We use our arena as a dry lot in winter with the good footing. Arena is actually set inside away from the fences about 10ft. We have railroad ties down one side to hold the footing in place with a wide grassy area about 50ft wide outside the railroad ties. We were doing actual hunter things when we built the arena, using mostly outside courses. Had unfenced fields for jumping at local shows. We did not want horses relying on fence to work off of, be dependent on fence to obey cues. It has worked very well in our opinion for the results we wanted. We do driving things now, arena works as well for driving as riding, especially the no fences part, to get wheels, pole or shafts to caught on.

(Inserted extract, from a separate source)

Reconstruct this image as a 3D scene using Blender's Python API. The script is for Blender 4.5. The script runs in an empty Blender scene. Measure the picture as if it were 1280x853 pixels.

So moving the riding area inside the paddock, away from fences will keep you safer, add better training on the horse as YOU signal turns or use your legs. They don’t get to make decisions during training! You have the wide margin, then real fence, if horse veers out of arena edge for some reason, to keep him in the paddock. You could use landscape timber edging, or keep the arena footing worked, let the grass grow for mowing, to define the edges. It can be comforting having “escape space” where horse is not rubbing fence with your leg! They all have stupid moments, are disobedient, slow to respond, so your open area comes in very handy. Visually, I think no tight fences aids in keeping things open, they feel good going bigger, faster if asked. We do a fair amount of extended work, they don’t self-slow at corners with no fence there to visually warn of turn.
I would not build our arena any different if we had to build another one. No fenced edges close by to get hurt on.